Sie selber könne Familie und Karriere gleichzeitig meistern, weil ihr Mann mit ihr am gleichen Strick ziehe: «Wir teilen uns Kinderbetreuung und Broterwerb zu gleichen Teilen. Wenn er nicht bereit gewesen wäre zu reduzieren – ich glaube nicht, dass dann all das möglich wäre.» Nach dem Theologiestudium an der Universität Basel sei sie nicht bereit gewesen, zu wählen zwischen Beruf oder Familie. «Ich wollte immer beides. Denn bei den Kindern kann ich mich vom Arbeiten, beim Arbeiten von den Kindern erholen», lacht die Davoser Pfarrerin.

Anders als vor 14 Jahren, als Cornelia Camichel Bromeis ins Pfarramt einstieg, sind Teilzeitstellen im Kanton Graubünden inzwischen an der Tagesordnung. «Die kleinen Gemeinden haben nicht mehr genügend Mitglieder, um eine Pfarrerin, einen Pfarrer zu hundert Prozent zu beschäftigen.»

Schrumpfen der Gemeinde als Chance

Doch sie will nicht in den Jammerchor einstimmen, der die schrumpfenden Kirchgemeinden betrauert: «Das bringt uns auch nicht weiter. Und sowieso: Wer sagt, dass das nur schlecht sein muss? Vielleicht hilft uns das Kleinerwerden auch dabei, uns wieder mehr auf unsere Inhalte zu konzentrieren. Denn die Pfarrerin ist überzeugt: Die reformierte Kirche hat auch heute noch Antworten auf die Fragen der Menschen. «Die Antworten sind keine pfannenfertigen Lösungen, sondern die Einsicht, dass es nicht eine richtige Ansicht, eine einzige Antwort für jeden Einzelnen gibt.»

Es gehe darum, miteinander und im Dialog eine Antwort auf die drängenden Fragen in der Gesellschaft zu finden. Und diese Antwort, oder diese Meinung könne heute so sein, und morgen anders. Denn, und das ist ihr ganz wichtig: «Wir sollten die Grösse und Stärke haben, stets dazuzulernen und unsere Ansichten immer wieder einem Realitätscheck zu unterziehen – und sie je nachdem zu überarbeiten.»

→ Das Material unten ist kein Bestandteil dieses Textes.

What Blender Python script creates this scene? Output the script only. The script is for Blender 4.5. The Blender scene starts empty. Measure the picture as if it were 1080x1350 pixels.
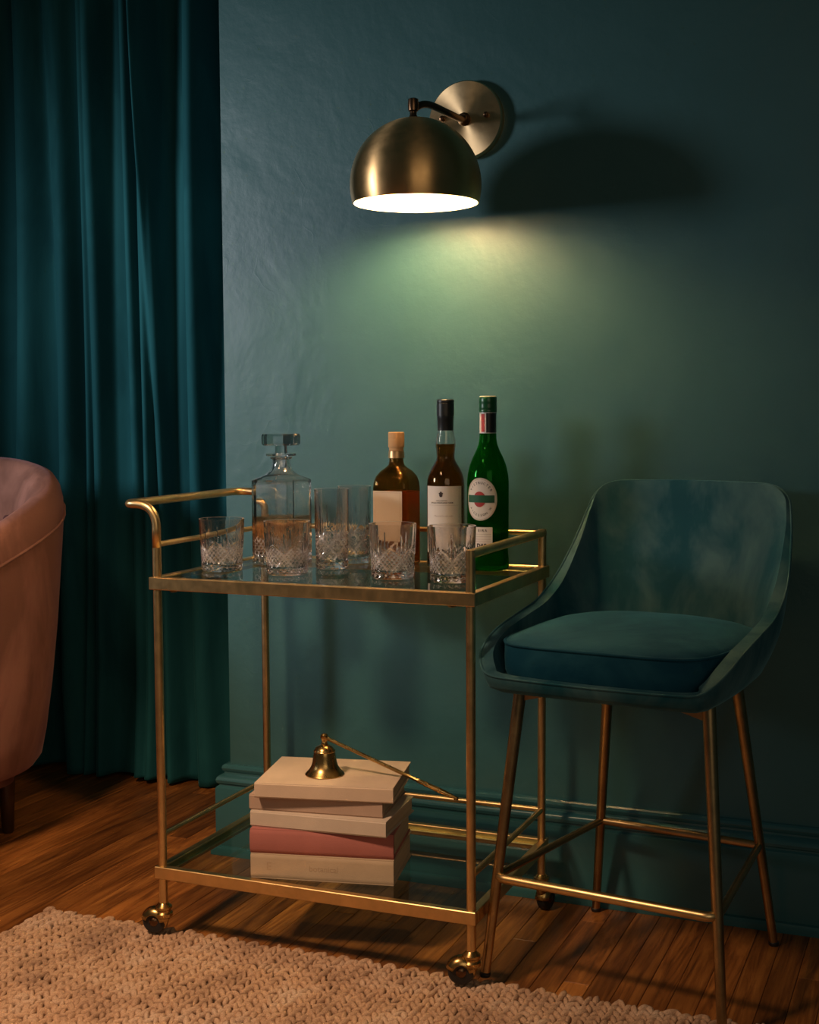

Dazulernen und überarbeiten

Eine Haltung, die die Pfarrerin auch in ihrem Amt als Dekanin fördern will. Und so geht Cornelia Camichel Bromeis voller Gottvertrauen auf ihre neue Aufgabe zu. «Natürlich werde ich nicht gleich am ersten Tag alles auf den Kopf stellen, sondern mir zunächst einmal anhören, welche Anliegen auf Seiten der Pfarrerinnen und Pfarrer überhaupt da sind.» Nach dieser «Bestandsaufnahme» könne man dann überlegen, wo Veränderungen nötig seien. Angst vor Veränderungen, die hat Cornelia Camichel Bromeis nicht.